Prince Charles has spent a lifetime waiting for two things: the throne and his one true love. With the announcement of his impending marriage to Camilla Parker-Bowles, one of those aims has finally been achieved.

But he still has yet to win over the popular affection that has eluded him ever since his fairy-tale wedding to his late wife Princess Diana.

In the eyes of the public, the prince has always looked wooden. He talks to his houseplants. He has fuddy-duddy ideas about art and architecture. He will never have Princess Diana's movie-star glamour or inspire the devotion she so enjoyed.

But in middle age he has won admiration as a serious, public-spirited prince, with his subjects' respect if not their love.

Groomed from birth to take the throne, Prince Charles found himself for years eclipsed by Diana and ridiculed as old fashioned.

But he gradually won back sympathy from his subjects after Princess Diana's death in a Paris car crash in 1997.

His long-time lover Mrs Parker-Bowles advanced gradually into the public spotlight to win greater acceptance and Prince Charles has emerged as a thoughtful and caring single parent for the way he brought up his sons - Princes William and Harry.

When his beloved grandmother, the Queen Mother, died in 2002 at the age of 101, the grief-stricken Prince Charles again won admirers with his eloquent farewell to her. And his charitable work, primarily focused on creating job opportunities for young people in poor areas, has quietly earned him respect.

The 21st Prince of Wales, Queen Elizabeth's firstborn son, has entered middle age with kingship a distant prospect.

His 1996 divorce from Princess Diana left him looking an unlikely sovereign, and royal-watchers openly questioned whether he would ever be crowned.

He complained of the monarchy's slide into soap opera and spoke of the social and spiritual ills of the world, gaining a reputation as a crank who would rather be an organic farmer than a prince.

He was criticised for his forthright views on architecture after he called a planned modernist extension to London's National Gallery a "carbuncle".

But behind the media ridicule lies a serious-minded man with a genuine concern for the good of his people, supporters say.

As a young prince, he achieved numerous royal "firsts" including getting a university degree.

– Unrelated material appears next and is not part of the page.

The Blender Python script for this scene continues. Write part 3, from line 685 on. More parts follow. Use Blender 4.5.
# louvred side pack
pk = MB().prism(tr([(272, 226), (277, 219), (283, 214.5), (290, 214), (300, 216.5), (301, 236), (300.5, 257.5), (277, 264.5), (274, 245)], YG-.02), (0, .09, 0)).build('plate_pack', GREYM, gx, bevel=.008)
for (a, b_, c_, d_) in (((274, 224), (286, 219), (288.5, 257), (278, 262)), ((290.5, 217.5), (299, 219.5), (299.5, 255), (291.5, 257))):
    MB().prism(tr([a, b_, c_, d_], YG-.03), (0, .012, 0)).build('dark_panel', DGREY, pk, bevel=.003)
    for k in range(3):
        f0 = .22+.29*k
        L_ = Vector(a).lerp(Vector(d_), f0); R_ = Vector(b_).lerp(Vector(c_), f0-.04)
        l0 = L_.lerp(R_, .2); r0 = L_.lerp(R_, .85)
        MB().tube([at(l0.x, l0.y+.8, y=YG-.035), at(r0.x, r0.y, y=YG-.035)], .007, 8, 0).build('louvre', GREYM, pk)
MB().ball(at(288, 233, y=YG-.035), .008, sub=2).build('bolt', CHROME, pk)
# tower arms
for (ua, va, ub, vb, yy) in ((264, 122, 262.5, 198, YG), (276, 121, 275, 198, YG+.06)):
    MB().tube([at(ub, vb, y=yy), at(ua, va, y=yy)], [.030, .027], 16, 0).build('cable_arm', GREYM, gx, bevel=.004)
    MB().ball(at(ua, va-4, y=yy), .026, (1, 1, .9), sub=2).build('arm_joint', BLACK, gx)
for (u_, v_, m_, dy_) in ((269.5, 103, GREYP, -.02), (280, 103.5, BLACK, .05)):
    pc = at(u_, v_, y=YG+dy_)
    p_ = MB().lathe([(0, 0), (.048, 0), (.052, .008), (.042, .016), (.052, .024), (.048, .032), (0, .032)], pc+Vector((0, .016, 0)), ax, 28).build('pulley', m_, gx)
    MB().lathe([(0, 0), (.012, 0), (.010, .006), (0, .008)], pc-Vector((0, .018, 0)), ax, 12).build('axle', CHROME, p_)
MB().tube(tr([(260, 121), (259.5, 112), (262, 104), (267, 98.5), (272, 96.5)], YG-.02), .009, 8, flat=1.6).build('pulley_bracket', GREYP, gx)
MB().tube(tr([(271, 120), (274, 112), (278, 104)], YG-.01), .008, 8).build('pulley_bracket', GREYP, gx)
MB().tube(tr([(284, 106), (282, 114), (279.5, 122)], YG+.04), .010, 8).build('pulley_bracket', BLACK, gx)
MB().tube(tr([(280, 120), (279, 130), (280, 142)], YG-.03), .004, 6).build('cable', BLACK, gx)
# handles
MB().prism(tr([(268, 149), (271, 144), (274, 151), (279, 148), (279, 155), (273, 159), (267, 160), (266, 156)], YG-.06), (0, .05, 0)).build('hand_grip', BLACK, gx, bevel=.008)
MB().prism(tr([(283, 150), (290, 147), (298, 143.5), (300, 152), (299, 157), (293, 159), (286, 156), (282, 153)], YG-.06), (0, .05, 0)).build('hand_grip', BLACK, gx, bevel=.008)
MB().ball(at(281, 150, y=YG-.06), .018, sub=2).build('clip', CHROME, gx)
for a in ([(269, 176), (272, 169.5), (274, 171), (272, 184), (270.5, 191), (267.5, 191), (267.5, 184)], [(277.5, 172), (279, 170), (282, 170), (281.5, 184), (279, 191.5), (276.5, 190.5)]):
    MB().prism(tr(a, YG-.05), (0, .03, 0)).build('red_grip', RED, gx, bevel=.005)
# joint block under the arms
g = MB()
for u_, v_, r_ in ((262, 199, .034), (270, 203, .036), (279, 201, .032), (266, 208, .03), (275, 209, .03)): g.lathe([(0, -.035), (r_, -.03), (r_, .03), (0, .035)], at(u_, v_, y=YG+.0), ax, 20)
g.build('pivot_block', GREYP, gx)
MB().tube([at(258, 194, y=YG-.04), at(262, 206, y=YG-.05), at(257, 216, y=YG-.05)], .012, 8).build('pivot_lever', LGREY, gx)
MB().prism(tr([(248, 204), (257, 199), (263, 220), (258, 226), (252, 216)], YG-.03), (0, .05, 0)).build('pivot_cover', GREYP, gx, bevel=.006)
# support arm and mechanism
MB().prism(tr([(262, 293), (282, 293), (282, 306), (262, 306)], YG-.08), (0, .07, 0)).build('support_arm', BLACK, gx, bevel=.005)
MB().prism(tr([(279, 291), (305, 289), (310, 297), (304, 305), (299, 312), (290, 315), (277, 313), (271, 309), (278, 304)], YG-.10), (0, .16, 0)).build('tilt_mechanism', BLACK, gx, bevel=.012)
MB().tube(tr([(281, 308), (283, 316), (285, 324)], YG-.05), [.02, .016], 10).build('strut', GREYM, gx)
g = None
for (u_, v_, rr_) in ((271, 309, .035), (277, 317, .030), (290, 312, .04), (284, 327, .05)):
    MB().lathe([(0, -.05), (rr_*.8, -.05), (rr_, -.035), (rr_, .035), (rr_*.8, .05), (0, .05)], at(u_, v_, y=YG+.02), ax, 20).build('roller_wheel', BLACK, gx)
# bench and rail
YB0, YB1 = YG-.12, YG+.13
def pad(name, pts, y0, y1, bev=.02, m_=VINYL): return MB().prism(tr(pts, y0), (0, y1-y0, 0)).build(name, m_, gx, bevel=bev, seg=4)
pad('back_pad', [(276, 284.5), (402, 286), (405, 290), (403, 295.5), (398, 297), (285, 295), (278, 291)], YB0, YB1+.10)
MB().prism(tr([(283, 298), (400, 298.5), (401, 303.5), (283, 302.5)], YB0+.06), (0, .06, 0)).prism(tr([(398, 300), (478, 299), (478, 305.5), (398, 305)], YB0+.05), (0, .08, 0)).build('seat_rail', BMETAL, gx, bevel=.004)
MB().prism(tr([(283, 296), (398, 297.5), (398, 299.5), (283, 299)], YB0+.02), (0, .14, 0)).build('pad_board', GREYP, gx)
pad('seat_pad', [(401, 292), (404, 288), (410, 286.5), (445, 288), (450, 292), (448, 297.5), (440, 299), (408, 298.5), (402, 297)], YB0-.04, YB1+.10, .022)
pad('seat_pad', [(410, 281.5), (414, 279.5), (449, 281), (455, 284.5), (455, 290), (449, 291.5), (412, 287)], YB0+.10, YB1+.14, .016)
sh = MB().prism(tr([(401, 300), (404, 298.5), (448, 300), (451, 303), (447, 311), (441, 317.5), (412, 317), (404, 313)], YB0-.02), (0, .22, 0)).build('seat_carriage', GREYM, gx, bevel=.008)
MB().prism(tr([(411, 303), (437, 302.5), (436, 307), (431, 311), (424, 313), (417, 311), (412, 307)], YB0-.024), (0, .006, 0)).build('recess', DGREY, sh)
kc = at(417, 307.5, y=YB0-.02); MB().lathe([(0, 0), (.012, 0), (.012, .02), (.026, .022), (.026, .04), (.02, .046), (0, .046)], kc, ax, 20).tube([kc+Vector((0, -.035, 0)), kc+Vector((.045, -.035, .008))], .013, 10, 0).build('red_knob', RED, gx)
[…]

But he has wrestled with the question of what he should do before becoming king.

"My great problem is that I really don't know what my role in life is," he was once quoted as saying.

A liberal by nature, the "philosopher prince" has given off the air of a man desperate to do some good in the world.

"I'm driven by the feeling I've had for a long time through travelling around this country... that I personally mind about the conditions in which people live," he said in a radio interview in 1987. "I feel that in my particular position I can't just sit here and not do something about it."

In the eyes of many, his crowning achievement was to find such a popular wife as Princess Diana. When they married in 1981, Princess Diana seemed the perfect choice as a royal wife: she was pretty, well-bred and apparently deferential to her husband.

But after the marriage broke down in 1992, reports emerged that the union had been a disaster from the start and that Prince Charles was a reluctant bridegroom who carried on bedding a mistress up to and after the wedding ceremony.

The strength of their attachment was exposed in the 1993 Camillagate furore, in which tapes were purported to record a lusty phone conversation between Prince Charles and Camilla.

However, although the tabloids heaped ridicule upon the prince, opinion polls suggested his future subjects were less outraged by the alleged indiscretion. A slim majority of those questioned by pollsters said they still wanted him to be king.

Prince Charles was born on November 14, 1948, in the 12th year of the reign of his grandfather, King George VI. When the king died in 1952, Queen Elizabeth acceded to the throne and Prince Charles took over as heir apparent. He was just three years old.